- [Requirements]:
Only the lines from the line with "grow = np.clip(np.repeat(rho, per)" through the line with "base = np.array(wood)[None]" should be copied, exactly as they appear, with both ends kept.

- [Scene modeling code data]:

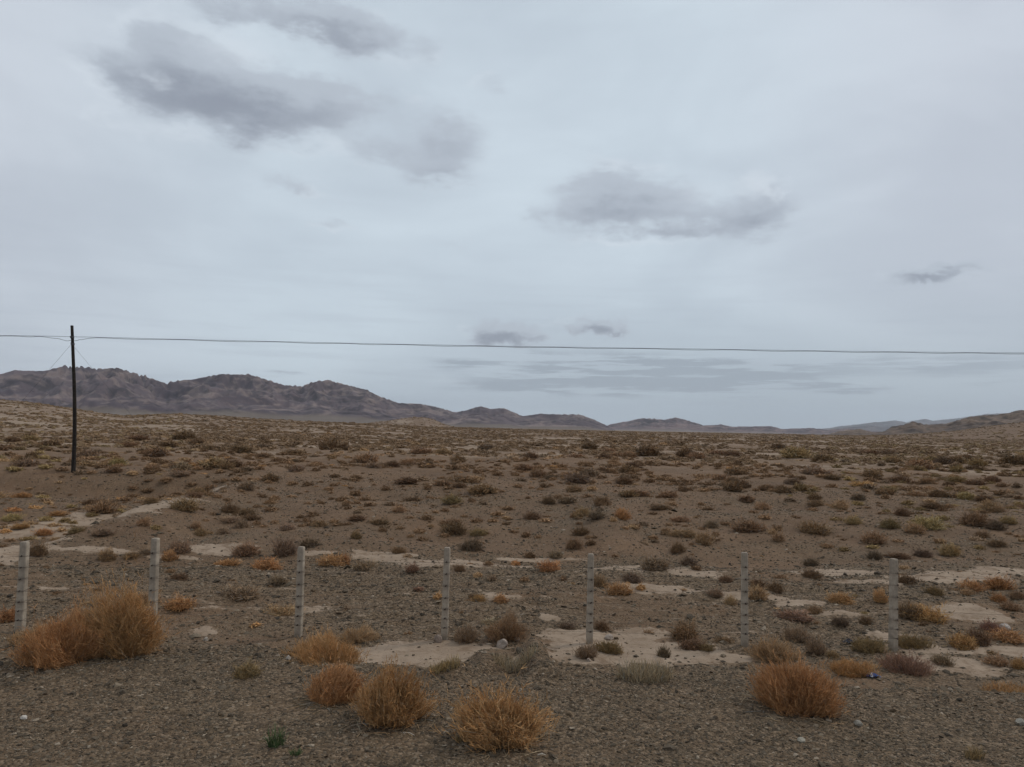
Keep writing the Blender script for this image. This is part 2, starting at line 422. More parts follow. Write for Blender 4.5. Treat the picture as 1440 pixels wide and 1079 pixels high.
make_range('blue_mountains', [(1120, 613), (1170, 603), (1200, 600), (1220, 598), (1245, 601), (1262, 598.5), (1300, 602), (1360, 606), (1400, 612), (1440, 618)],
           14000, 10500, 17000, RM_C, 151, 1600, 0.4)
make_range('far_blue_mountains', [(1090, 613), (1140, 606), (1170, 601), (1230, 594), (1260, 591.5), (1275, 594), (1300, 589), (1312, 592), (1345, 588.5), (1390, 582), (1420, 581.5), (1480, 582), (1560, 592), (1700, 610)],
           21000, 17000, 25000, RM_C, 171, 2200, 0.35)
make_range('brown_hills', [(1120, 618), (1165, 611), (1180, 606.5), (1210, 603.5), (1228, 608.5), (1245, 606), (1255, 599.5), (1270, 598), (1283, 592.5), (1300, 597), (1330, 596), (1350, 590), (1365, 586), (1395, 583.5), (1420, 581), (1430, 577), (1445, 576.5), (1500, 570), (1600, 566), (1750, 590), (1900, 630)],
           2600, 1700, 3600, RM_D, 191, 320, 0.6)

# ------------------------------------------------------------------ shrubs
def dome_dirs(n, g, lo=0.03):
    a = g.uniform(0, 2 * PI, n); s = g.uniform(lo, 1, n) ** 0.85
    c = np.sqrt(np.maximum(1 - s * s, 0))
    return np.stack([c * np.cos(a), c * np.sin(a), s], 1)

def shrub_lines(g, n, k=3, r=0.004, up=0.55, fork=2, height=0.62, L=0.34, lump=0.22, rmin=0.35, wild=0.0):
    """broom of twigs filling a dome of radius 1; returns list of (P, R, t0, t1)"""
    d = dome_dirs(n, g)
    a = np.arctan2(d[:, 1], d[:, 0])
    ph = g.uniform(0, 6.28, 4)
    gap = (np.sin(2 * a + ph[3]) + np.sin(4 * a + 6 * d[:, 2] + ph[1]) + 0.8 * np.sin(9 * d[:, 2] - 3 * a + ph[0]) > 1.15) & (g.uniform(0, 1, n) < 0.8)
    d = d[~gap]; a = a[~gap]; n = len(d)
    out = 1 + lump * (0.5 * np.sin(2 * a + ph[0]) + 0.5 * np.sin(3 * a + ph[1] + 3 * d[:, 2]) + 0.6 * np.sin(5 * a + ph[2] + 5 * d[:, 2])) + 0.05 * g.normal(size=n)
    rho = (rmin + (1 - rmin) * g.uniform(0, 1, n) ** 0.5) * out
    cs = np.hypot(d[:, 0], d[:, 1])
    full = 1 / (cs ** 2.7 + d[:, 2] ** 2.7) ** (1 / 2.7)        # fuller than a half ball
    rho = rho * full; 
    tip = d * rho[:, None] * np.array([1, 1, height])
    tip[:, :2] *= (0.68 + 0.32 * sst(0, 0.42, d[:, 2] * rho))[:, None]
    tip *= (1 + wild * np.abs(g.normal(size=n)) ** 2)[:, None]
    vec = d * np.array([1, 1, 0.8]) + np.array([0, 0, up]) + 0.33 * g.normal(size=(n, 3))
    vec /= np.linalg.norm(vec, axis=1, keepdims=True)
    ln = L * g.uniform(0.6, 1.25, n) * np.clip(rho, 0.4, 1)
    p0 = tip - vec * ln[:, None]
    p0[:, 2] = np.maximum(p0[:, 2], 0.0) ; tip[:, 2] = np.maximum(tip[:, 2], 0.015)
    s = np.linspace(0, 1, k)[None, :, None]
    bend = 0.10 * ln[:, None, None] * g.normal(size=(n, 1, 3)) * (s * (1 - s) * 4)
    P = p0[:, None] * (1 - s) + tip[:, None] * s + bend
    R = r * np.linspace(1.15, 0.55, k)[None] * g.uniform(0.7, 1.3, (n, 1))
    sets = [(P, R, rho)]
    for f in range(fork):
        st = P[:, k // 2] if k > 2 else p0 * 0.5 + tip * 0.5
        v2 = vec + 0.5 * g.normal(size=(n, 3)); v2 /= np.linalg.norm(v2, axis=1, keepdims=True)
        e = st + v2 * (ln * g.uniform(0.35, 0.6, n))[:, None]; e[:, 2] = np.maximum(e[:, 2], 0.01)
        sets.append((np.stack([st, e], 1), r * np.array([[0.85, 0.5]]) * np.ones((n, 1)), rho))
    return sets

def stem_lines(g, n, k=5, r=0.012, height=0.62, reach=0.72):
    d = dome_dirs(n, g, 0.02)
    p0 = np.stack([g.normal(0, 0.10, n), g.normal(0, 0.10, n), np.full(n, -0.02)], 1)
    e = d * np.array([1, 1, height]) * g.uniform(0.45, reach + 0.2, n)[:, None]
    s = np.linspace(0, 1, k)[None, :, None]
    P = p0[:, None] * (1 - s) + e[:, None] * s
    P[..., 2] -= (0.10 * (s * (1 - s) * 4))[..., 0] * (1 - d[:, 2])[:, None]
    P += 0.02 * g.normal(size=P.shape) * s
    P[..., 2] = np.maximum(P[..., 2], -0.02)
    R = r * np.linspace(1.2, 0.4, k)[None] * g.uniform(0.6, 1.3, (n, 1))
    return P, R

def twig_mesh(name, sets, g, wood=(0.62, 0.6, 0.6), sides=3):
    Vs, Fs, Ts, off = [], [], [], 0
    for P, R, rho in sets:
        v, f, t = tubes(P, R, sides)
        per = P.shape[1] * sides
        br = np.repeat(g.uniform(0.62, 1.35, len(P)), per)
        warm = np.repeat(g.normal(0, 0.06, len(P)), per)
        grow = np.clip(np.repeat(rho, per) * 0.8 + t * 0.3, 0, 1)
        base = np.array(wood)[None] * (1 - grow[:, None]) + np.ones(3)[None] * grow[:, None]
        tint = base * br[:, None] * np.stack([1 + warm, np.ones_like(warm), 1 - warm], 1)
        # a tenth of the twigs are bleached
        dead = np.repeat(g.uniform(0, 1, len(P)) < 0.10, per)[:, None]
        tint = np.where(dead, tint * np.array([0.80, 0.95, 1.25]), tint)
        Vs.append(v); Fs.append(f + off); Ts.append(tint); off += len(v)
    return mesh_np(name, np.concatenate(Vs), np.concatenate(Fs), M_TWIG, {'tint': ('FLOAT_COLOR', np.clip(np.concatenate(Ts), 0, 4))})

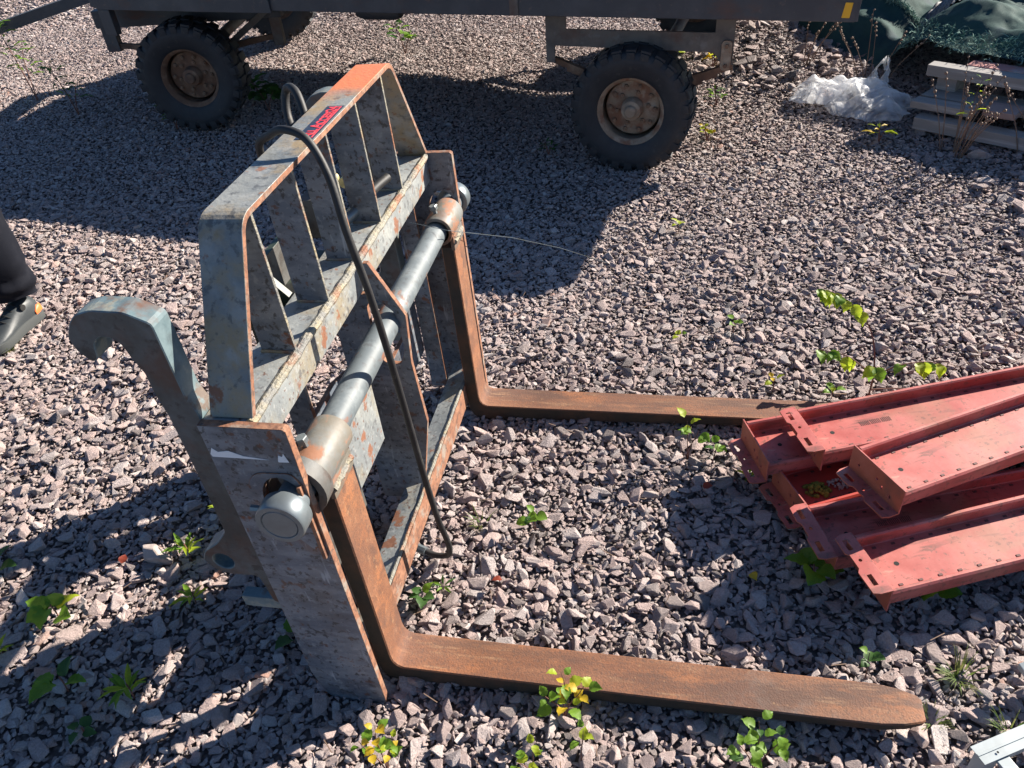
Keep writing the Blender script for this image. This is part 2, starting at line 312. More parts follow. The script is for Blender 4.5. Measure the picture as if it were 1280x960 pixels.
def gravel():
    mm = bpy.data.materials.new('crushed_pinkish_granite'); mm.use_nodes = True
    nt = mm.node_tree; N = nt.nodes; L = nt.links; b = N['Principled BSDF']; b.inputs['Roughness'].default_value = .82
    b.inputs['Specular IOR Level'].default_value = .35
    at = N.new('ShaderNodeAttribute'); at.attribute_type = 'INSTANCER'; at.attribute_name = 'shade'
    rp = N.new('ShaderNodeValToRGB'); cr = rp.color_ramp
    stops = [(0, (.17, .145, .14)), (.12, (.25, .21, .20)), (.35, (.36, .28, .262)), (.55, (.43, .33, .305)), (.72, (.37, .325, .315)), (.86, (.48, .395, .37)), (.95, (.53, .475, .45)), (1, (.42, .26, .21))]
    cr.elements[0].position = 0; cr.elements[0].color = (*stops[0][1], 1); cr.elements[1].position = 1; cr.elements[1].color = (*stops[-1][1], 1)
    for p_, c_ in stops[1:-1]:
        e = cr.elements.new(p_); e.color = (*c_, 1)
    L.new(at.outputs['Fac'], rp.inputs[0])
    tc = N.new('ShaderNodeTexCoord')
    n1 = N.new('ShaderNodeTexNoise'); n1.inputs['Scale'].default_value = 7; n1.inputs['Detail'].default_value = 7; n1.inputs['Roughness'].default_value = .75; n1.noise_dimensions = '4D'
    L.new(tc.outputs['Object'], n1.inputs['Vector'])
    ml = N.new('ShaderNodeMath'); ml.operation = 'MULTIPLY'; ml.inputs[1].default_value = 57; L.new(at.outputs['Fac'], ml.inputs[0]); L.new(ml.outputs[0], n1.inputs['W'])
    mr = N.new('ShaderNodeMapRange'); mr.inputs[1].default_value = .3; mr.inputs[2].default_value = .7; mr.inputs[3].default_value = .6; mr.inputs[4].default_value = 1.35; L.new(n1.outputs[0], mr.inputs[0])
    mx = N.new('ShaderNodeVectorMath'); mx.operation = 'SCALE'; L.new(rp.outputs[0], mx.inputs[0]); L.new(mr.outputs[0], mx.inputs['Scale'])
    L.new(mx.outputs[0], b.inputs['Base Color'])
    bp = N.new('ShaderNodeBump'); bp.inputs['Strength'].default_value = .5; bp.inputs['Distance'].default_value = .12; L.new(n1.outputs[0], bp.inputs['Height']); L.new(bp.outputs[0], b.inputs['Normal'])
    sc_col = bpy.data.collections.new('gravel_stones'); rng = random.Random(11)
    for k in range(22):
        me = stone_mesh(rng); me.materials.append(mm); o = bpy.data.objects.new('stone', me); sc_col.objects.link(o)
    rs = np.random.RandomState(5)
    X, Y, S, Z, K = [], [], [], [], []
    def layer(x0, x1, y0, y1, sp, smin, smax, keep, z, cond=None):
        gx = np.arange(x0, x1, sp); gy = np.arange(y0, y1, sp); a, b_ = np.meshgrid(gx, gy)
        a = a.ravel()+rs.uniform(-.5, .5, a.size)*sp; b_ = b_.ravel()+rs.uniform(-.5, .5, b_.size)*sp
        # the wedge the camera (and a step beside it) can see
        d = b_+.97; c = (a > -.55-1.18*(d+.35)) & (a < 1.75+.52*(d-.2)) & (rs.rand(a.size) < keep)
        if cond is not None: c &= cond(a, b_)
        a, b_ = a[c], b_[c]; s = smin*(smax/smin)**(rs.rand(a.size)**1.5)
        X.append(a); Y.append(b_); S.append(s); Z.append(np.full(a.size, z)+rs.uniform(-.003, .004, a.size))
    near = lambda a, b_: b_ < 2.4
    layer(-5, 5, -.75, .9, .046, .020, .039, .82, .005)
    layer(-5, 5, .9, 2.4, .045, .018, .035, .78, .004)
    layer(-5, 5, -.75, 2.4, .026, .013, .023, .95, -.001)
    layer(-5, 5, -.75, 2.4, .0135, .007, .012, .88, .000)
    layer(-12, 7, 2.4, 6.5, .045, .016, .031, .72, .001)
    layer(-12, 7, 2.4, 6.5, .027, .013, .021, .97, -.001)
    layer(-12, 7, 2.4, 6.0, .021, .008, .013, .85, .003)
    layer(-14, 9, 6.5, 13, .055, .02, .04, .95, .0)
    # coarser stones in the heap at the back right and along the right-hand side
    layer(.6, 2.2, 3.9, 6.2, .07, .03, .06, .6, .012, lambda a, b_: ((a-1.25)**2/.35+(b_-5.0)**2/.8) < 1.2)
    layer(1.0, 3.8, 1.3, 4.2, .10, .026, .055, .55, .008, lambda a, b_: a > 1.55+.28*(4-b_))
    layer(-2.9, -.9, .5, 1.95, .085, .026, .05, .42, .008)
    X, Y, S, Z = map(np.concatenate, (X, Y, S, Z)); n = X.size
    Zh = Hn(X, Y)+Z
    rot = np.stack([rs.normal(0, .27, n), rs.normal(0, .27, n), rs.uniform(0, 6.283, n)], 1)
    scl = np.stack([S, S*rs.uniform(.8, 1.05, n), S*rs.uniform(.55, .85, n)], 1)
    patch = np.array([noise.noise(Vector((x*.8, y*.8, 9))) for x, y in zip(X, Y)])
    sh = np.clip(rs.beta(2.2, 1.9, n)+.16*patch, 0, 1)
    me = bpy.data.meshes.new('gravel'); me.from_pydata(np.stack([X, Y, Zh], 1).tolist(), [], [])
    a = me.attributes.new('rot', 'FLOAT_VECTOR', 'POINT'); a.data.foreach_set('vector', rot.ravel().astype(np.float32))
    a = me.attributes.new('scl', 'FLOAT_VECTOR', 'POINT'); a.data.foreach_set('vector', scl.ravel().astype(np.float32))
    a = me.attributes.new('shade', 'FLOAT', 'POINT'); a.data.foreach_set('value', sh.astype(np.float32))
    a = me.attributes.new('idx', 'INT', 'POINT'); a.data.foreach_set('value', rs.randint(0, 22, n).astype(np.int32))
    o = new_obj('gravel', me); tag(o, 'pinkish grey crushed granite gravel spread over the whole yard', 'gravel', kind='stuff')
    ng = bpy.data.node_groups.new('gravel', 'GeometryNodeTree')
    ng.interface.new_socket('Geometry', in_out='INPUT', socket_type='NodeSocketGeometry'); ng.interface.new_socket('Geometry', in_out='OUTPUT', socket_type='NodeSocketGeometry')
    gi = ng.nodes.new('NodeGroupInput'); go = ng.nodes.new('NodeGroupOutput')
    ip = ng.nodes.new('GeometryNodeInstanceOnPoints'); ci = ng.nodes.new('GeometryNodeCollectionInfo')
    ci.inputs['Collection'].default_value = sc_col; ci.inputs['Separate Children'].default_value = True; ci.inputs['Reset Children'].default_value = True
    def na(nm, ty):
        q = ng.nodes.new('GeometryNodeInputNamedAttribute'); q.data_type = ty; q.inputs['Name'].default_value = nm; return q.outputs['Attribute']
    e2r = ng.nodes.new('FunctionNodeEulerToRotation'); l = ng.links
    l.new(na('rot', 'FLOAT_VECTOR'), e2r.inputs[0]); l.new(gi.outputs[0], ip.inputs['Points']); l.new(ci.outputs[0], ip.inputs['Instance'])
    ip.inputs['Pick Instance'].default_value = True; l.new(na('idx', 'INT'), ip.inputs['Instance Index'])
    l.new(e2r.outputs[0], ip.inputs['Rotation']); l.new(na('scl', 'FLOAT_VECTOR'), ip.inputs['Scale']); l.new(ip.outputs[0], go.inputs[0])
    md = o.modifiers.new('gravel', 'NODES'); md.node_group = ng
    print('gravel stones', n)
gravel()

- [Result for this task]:
        grow = np.clip(np.repeat(rho, per) * 0.8 + t * 0.3, 0, 1)
        base = np.array(wood)[None] * (1 - grow[:, None]) + np.ones(3)[None] * grow[:, None]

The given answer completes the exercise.